Lloyd Evans Lloyd Evans

Losing the plot | 4 August 2016

Plus: a timely, worthwhile play about the 1916 Rising at the Lyttelton Theatre that just isn’t good enough

issue 06 August 2016

Consider it commercially. So powerful is the pull of the Potter franchise that the characters could simply re-enact the plot of ‘Incy-Wincy Spider’ and the fans would swoon with joy. The stage show has been written by a two-man committee, Jack Thorne and John Tiffany, with the help of billionaire equality campaigner J.K. Rowling. Harry is now 37 and working as a Whitehall clodhopper at the Ministry of Magic.

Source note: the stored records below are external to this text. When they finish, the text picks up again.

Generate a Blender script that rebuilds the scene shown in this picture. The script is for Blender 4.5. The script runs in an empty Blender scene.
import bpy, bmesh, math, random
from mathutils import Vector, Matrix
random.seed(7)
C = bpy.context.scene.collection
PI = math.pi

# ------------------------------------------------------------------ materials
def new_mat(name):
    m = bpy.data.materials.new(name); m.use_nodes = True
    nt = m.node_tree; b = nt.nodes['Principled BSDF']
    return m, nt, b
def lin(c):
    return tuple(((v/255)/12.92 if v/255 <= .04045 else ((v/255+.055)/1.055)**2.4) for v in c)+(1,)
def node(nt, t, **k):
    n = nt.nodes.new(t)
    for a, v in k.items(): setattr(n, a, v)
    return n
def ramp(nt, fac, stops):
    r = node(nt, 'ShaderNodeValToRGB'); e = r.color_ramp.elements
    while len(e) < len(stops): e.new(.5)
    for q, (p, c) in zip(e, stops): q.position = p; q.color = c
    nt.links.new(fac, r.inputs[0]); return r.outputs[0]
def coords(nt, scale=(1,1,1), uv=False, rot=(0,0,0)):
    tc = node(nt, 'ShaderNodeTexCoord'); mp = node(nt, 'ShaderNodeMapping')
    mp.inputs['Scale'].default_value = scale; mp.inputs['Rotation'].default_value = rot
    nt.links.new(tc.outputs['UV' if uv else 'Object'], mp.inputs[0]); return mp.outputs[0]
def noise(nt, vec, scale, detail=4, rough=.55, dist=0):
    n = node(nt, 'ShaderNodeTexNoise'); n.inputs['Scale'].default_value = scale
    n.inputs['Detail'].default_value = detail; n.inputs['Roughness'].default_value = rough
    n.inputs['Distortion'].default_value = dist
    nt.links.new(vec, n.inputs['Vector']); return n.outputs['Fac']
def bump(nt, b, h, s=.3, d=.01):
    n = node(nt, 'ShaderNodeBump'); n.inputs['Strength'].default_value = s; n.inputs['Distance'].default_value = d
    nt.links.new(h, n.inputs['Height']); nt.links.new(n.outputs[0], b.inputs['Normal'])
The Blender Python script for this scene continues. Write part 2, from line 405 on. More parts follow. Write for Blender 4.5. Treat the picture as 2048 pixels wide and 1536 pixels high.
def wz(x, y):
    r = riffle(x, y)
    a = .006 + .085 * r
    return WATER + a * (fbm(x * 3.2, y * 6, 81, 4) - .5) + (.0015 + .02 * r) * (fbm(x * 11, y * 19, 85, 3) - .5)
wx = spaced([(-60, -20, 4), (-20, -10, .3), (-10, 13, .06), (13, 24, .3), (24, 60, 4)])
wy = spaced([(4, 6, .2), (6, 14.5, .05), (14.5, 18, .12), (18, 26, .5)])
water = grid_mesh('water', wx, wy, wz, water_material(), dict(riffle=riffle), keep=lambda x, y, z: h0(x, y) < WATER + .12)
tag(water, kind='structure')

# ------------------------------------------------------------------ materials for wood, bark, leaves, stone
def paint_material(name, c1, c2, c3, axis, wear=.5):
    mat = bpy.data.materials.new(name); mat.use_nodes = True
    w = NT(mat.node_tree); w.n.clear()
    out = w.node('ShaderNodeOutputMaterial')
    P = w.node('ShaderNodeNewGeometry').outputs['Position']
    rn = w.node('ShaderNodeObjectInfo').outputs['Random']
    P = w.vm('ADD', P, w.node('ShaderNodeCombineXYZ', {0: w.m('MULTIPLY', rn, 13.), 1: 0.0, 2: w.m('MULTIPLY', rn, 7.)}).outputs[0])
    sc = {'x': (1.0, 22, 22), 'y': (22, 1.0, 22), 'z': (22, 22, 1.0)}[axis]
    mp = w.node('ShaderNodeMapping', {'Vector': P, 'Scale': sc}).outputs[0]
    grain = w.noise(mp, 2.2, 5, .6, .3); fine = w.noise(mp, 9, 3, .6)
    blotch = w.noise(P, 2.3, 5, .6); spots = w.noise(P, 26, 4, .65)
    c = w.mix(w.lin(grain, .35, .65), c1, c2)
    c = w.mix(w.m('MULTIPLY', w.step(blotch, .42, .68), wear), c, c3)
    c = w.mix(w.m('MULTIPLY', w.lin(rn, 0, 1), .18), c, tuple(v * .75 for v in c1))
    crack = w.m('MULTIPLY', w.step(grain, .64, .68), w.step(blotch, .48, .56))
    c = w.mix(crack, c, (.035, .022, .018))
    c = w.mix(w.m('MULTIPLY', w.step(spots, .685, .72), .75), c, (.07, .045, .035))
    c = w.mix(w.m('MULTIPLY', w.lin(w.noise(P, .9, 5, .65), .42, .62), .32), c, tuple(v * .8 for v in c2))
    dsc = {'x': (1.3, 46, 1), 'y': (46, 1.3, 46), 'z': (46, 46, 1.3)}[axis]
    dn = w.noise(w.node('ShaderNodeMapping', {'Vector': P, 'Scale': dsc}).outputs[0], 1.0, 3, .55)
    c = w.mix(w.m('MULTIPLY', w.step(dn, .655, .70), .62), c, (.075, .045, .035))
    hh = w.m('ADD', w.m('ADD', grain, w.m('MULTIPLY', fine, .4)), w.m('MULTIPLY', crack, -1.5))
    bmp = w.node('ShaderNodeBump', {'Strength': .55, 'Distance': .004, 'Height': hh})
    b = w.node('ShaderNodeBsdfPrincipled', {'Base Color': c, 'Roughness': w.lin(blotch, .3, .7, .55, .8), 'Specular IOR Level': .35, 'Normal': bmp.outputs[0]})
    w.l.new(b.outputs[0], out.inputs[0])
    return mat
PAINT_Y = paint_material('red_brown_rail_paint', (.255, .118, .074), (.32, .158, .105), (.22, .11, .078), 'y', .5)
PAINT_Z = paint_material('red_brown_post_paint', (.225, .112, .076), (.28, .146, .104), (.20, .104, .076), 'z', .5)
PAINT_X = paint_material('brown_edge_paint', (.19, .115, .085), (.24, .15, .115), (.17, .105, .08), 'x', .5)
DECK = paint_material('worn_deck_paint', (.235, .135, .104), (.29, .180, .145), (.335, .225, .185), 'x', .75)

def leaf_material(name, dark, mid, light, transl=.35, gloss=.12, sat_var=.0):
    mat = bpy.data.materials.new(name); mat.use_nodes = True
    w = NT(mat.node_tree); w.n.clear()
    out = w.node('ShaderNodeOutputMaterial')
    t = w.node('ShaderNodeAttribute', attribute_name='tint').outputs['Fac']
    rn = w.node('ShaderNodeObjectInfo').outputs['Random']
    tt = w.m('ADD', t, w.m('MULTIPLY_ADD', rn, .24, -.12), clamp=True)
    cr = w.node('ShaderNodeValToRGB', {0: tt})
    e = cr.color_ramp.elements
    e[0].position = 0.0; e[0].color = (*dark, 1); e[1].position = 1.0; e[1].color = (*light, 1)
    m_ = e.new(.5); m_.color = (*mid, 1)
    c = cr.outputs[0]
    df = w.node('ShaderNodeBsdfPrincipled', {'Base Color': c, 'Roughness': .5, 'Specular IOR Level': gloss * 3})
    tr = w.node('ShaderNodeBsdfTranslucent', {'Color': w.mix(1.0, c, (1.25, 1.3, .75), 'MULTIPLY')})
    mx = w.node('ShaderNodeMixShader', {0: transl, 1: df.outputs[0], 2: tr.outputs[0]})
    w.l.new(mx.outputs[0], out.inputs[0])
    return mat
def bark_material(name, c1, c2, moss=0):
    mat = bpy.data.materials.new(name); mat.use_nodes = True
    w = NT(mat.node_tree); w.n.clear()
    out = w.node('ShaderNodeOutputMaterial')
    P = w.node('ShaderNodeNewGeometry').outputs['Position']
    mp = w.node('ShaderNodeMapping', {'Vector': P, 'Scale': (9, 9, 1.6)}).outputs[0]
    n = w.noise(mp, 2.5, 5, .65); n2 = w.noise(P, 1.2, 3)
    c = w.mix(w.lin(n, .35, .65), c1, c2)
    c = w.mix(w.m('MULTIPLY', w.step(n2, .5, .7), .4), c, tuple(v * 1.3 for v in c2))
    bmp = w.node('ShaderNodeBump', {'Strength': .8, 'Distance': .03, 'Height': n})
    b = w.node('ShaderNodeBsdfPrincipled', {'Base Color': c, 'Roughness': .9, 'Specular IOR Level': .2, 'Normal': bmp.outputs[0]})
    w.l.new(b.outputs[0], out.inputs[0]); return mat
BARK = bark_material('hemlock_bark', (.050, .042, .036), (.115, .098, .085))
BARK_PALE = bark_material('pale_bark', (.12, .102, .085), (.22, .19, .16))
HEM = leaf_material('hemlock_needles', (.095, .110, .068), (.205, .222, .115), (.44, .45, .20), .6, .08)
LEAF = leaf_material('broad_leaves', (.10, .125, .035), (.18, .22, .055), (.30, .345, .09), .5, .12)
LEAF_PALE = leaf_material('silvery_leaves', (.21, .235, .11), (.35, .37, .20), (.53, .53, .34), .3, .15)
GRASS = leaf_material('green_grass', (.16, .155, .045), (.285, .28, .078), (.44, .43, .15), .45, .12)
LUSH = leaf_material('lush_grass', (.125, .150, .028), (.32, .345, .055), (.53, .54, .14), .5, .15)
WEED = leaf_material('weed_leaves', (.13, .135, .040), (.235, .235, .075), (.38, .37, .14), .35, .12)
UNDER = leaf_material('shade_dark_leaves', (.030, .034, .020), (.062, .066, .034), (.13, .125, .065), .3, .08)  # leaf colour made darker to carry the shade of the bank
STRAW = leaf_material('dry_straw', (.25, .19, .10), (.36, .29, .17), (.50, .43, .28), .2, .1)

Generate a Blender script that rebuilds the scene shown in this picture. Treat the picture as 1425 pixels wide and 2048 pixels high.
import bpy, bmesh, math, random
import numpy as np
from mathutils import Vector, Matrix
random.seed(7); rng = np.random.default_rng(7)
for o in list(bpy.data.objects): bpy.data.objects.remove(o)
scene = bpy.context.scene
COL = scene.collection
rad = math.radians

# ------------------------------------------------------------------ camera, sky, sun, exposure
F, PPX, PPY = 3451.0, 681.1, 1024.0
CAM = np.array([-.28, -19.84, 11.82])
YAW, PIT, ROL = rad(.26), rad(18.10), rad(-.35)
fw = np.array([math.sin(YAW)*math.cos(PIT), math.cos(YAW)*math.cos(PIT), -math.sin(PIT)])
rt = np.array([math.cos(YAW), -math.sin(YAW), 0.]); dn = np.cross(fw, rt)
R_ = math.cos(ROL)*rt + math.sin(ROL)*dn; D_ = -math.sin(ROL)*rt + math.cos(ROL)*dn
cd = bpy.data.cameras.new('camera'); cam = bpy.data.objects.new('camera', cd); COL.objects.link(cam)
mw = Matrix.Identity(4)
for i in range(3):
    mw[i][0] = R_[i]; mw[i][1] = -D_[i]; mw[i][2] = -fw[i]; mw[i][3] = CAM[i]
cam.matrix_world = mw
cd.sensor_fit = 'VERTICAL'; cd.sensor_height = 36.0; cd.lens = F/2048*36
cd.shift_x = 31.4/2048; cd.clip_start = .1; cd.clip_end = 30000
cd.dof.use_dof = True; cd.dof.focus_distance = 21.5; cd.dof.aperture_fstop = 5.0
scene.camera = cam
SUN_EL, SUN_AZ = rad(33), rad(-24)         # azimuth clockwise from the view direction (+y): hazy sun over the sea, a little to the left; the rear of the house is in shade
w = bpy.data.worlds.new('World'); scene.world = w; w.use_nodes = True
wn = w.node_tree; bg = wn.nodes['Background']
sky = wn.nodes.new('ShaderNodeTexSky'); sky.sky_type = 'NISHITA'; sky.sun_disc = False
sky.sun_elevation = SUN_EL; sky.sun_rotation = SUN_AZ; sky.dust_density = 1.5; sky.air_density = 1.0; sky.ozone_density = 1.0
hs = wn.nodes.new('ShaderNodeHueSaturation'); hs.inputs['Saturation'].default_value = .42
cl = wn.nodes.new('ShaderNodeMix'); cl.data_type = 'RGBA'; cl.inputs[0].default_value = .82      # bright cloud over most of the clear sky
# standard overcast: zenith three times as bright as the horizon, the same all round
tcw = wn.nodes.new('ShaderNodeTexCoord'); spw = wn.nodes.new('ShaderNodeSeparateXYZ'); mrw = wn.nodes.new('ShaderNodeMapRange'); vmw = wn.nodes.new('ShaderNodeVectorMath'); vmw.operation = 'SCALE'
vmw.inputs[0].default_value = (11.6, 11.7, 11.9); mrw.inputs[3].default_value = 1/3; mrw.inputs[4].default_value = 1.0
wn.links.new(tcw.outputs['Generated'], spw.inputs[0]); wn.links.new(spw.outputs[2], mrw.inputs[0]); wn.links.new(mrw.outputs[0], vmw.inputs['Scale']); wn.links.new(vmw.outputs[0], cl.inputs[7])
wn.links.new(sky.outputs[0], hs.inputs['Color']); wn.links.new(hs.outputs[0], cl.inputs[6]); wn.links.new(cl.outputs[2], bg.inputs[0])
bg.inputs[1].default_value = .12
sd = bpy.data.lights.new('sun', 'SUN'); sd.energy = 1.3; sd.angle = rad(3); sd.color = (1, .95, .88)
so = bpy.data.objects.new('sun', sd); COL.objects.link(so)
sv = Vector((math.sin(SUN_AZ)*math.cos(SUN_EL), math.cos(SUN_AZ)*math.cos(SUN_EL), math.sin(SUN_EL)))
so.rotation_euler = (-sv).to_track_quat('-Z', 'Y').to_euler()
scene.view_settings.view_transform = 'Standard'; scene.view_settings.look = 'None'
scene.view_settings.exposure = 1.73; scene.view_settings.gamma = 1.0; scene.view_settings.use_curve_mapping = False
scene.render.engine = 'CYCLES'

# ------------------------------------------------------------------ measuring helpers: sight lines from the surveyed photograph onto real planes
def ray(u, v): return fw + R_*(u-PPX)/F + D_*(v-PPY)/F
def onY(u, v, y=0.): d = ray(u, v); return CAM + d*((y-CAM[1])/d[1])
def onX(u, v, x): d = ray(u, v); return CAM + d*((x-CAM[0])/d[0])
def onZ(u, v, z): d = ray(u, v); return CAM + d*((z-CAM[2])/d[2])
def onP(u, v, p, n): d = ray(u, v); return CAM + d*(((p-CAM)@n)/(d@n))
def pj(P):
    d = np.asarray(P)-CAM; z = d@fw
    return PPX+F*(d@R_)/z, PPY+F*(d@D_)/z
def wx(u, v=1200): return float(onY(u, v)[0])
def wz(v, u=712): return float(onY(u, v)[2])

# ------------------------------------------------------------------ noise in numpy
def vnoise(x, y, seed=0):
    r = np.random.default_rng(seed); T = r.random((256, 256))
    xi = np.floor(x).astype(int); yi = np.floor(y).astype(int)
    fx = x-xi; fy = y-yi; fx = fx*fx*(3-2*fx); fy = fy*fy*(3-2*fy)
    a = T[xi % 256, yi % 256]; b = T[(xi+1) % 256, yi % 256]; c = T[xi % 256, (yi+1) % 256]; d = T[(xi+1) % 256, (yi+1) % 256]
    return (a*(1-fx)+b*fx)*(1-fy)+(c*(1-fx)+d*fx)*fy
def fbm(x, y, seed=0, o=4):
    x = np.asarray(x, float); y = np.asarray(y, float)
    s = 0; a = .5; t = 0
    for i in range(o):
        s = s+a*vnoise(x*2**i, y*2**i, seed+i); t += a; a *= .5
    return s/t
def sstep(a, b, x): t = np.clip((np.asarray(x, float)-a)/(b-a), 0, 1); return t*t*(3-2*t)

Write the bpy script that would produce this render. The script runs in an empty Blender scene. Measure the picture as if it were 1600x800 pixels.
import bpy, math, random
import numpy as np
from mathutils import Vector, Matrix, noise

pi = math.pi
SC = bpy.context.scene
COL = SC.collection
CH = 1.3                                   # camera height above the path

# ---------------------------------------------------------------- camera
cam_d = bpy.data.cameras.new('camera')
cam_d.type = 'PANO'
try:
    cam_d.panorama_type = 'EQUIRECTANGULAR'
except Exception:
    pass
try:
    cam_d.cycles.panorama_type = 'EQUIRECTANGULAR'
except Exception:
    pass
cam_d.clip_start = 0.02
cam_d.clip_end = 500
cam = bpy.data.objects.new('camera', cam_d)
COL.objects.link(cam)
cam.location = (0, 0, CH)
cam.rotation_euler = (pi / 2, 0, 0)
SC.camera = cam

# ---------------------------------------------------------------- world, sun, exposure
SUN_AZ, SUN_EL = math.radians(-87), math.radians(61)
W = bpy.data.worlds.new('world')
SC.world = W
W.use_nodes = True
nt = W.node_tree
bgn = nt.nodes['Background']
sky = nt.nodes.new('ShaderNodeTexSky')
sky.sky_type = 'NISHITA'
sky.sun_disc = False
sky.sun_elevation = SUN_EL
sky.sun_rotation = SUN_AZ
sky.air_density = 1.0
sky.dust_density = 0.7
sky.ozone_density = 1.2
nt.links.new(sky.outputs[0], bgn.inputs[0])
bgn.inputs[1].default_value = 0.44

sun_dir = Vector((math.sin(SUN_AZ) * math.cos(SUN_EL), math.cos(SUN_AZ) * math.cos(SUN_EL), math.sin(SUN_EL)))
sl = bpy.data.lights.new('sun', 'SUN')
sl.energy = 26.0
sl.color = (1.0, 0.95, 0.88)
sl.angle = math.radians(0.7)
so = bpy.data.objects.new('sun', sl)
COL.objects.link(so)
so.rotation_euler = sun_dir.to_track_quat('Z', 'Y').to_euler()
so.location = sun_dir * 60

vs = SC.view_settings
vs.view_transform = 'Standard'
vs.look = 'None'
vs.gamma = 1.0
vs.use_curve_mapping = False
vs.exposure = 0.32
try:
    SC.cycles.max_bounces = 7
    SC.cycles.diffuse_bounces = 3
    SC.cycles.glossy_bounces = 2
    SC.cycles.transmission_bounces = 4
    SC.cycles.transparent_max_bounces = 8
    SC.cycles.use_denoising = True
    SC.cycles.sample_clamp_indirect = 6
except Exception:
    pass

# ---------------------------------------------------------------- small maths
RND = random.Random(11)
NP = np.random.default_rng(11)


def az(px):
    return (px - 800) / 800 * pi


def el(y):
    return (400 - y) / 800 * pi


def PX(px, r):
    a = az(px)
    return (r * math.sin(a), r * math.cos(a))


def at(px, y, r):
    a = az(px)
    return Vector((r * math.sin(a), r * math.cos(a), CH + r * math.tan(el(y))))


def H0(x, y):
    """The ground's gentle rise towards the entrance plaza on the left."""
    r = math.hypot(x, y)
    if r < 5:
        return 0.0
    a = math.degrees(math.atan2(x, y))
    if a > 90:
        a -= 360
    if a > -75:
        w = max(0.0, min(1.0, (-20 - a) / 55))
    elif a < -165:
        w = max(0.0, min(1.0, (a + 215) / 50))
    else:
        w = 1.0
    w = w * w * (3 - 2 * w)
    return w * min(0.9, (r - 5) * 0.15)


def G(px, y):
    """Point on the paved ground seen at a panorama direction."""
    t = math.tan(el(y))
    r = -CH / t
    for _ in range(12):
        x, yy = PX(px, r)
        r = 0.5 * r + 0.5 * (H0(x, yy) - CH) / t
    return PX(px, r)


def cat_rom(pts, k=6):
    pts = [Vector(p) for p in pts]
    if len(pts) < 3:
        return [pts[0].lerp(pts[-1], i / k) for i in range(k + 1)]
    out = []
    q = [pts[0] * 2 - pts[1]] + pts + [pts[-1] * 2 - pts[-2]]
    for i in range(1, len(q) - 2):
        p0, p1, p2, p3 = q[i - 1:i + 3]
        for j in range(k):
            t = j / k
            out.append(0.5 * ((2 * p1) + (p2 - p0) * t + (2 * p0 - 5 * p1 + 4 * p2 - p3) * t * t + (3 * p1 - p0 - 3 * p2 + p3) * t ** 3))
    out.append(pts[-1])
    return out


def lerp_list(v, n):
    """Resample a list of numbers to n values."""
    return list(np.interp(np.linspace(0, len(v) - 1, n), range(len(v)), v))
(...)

He’s troubled by his stompy bed-wetter of a son, Albus, whose tantrums cause the middle-aged miracle-worker to suffer agonies of weepy self-doubt. Together they visit Hogwarts and the multifarious plotlines start to punch each other in the face.

Three kids — Albus Potter, Scorpius Malfoy and Rose Granger-Weasley (the surnames will mean something to Hogwarts votaries) — must acquire a gizmo that will allow them to revisit history and make adjustments affecting the future. They succeed. Well done, chaps. But this means all the relationships have changed in the second act and everyone is married to the wrong person. Poor dull Rose has vanished altogether. Novices will find this mystifying. Ditto the storyline, which includes a trip back to the first book where little Harry recounts a nightmare involving Hagrid and the narky old boot who adopted him. Pretty haywire storytelling. The plot has to operate on four planes at once: two timelines (Harry as a kid and Harry as an adult), and two parallel universes (before and after Harry’s son got the time-hopping thingie). ‘Will somebody please explain what’s going on,’ begs one character. A sure sign the plot’s gone nuts.

The visual tricks are passably good. A robed character disappears — choom — into a telephone socket. But when the stunt is repeated with three robed characters it becomes obvious how the job was pulled.